To bring it back to the court house, though,  we should remember that Williams never practiced law in Corner Brook.  In fact,  outside of the time he represented the city in the legislature, Williams likely only saw Corner Brook when he drove through on the way to the ferry at Port aux Basques or when he was skiing at Marble Mountain.  So basically,  Williams’ non-existent connection to the practice of law in Corner Brook is pretty much a match for Williams connection to the billions in oil money that hit the province in an amazing way around 2007.

Welcome to Dannyland

There are many smaller reasons why it’s appropriate to link Williams and the court house.  Building the court house was typical of the way Williams’ administration handled their public works.  They promised it in 2006,  didn’t get it started until after 2007, and by 2009 the Conservatives tried to pass of the old project as an example of new government spending for economic stimulus.  Then there’s the roof.  it started out at slate but the original material kept falling.  The solution was to create fibreglass tiles that look like slate but that are fake.

But what we should really look at is the appropriateness of naming a court house after Williams not because it is Williams but because of the act itself.  As near as your humble e-scribbler can determine,  there’s only one court house named after anyone.  The court house in Grand Bank honours a former lawyer and supreme court justice who had a long and distinguished legal career before and after he was in politics.  The provincial government named the court house after him after he’d retired from the bench at age 75. 
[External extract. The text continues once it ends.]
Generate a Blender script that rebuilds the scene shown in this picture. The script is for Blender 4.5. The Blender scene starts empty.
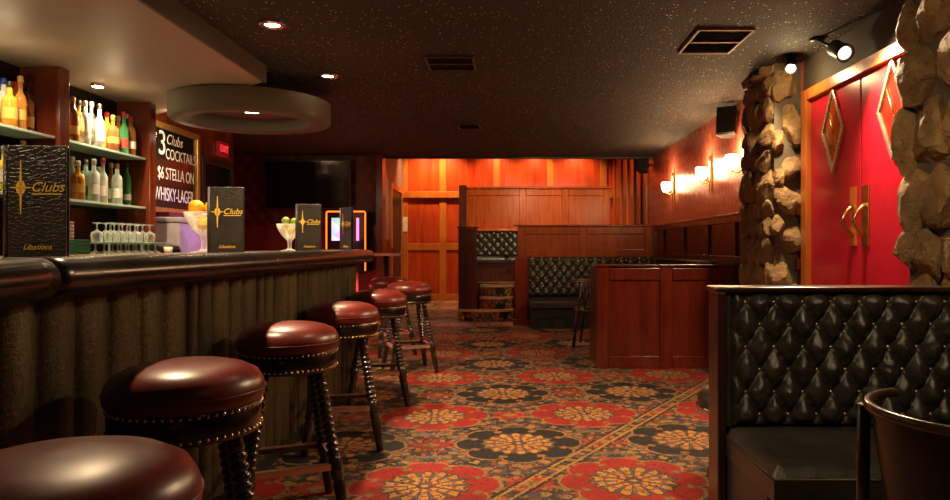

None of the other court houses bears any name.  They are identified as Law Courts or Provincial Court.  That is fitting since the courts should be above even the appearance of political interference,  patronage, and the like.  The law ought to be impartial. If you are going to honour someone,  then the court should bear the name of someone with the stature of Alex Hickman and it should be done after one has established a reputation. 

Having your buddy name a court after you four years after you bailed on the office and as the party crashes toward political defeat is every bit as tasteless as it looks.  It is par for the course though, since Williams and his hand-picked successors practiced an old-fashioned form of patronage-addled politics that we haven’t seen in this province since before the collapse of responsible government in 1934.  They have acted since the beginning as if the public business of the province and the offices they held were not positions they held in trust but as entitlements to be used as they saw fit.  The Conservatives since 2003 returned to an outdated practice of using any public position as the way to reward their political friends.

And then there is the way that Williams hand-picked his successor and could not keep out of things such that he tried to orchestrate who would replace his hand-picked successor when she finally frigged up too badly and quit.  From 2003 until the present, the Conservatives have acted as if they owned the place.  Rather than let others judge Williams place in history or run the risk that people would find dozens of people more deserving of such an honour,  Marshall did his old patron a nice favour.  Public masturbation is the way they have always rolled.

Naming a court house after Danny Williams is probably the least act of entitlement the Conservatives have done.

It sure fits.

And it may not be over yet.

But it sure fits.

After all, they haven’t announced the name for the dam and reservoir in Labrador yet.